A taxa de juros mira diretamente a inflação, e não o PIB. Se há espaço no regime de metas para reduzir a taxa básica de juros, ela deve ser reduzida.
No box do Relatório Trimestral de Inflação, divulgado ontem pelo BC, intitulado "Importância dos componentes da demanda para as atividades mercantis", discute-se o que impacta o crescimento econômico. Nas duas últimas décadas, as fases de expansão da economia foram impulsionadas pelas exportações e pelo investimento. Já no período de retração as causas foram a queda nos investimentos e ausência de outros vetores para darem impulso, especialmente o consumo das famílias.
Destaca-se a pequena relevância do consumo do governo para a dinâmica do valor adicionado mercantil. Mas dele se retira os investimentos públicos, incluídos na Formação Bruta de Capital Fixo juntamente com os privados, salienta o BC. Frente as restrições fiscais para aumentar o investimento público, a análise contida no box ressalta o papel das reformas e ajustes na economia que gerem sustentabilidade da trajetória fiscal futura.
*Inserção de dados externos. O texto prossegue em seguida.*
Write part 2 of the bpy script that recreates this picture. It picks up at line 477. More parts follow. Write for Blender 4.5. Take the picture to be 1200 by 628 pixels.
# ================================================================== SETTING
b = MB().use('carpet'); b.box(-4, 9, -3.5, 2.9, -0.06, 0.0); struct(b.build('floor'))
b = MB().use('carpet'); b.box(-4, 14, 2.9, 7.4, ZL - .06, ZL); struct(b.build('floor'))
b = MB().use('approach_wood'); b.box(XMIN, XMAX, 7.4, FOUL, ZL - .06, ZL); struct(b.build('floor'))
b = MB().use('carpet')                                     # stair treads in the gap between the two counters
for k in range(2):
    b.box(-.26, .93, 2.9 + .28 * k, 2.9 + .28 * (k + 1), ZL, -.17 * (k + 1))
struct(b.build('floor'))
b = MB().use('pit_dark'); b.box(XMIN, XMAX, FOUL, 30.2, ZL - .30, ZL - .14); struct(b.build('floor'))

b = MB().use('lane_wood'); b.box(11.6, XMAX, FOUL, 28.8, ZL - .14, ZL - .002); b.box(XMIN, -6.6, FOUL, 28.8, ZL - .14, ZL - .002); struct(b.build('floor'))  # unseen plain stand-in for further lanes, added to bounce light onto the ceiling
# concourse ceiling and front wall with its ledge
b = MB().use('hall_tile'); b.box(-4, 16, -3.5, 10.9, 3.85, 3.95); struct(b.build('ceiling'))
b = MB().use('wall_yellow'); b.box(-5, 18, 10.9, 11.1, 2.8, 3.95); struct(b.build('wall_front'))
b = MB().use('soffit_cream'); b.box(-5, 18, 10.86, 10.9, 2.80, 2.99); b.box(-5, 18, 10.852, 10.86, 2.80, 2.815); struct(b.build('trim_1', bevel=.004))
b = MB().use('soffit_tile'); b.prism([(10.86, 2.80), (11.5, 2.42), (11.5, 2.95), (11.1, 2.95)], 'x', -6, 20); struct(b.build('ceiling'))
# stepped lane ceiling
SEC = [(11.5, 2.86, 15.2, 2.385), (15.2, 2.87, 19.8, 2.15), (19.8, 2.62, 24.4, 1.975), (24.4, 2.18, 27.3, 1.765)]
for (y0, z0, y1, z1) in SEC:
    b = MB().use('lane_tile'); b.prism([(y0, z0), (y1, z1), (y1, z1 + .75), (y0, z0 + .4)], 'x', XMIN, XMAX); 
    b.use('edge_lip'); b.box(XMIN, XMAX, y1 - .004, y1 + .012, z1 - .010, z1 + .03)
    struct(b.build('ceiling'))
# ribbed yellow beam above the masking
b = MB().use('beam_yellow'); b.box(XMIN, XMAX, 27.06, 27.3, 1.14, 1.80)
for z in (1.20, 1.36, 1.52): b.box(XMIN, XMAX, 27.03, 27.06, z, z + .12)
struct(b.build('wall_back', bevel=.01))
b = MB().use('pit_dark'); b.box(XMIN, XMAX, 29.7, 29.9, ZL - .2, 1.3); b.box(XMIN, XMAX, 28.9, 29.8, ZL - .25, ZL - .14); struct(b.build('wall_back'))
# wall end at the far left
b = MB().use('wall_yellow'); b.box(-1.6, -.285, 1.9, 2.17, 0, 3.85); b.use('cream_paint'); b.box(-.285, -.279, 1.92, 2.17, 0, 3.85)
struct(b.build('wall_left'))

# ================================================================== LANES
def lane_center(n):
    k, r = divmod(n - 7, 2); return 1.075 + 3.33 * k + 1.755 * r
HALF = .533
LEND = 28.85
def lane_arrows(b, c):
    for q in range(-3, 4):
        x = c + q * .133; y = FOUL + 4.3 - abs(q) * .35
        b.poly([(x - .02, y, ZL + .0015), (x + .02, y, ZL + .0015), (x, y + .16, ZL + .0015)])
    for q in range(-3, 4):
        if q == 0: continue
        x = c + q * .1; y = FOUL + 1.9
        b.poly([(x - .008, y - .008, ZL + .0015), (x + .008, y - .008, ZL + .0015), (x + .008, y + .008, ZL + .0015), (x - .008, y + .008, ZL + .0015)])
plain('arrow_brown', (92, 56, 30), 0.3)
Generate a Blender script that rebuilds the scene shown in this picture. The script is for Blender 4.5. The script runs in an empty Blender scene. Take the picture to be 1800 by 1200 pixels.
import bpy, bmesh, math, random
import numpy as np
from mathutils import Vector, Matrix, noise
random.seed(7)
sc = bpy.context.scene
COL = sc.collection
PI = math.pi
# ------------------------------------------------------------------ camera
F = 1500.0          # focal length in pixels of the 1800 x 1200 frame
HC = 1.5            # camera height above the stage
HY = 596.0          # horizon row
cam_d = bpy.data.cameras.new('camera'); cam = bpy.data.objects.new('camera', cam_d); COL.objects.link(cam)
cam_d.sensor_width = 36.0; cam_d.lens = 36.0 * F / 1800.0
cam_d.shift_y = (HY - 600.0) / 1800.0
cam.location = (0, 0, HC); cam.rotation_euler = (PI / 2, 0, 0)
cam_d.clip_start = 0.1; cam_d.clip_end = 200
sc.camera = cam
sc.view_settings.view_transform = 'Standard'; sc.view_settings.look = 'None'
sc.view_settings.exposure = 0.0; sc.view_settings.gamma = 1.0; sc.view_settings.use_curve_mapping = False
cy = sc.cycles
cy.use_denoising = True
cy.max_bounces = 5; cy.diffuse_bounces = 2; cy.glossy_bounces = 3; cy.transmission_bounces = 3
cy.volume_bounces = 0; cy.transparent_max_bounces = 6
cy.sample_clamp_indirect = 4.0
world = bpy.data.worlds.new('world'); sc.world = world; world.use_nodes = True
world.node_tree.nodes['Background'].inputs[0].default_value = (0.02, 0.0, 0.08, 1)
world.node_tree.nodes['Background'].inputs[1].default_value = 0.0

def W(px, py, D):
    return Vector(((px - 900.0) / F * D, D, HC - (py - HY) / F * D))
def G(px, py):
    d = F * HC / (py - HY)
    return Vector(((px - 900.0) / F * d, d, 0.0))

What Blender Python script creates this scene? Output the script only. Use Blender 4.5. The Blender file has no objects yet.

E vai direto ao ponto: "Ao reduzirem incertezas fundamentais sobre a economia brasileira (as reformas e ajustes), tendem a estimular o investimento privado". Credibilidade e confiança, embora intangíveis, fazem toda a diferença para impulsionar os investimentos.
O corte dos juros pode ser o início de um ciclo de crescimento se, no decorrer do tempo, outras iniciativas do governo vingarem. Uma boa reforma tributária, um melhor ambiente de negócios, segurança jurídica. Ontem Paulo Guedes, ministro da Economia, anunciou mais R$ 100 bilhões em liberação de depósitos compulsórios em breve, para fortalecer o crédito. Depois de anos de acúmulo de problemas e distorções, só um somatório de virtudes poderá tirar a economia do estado de hibernação em que se encontra.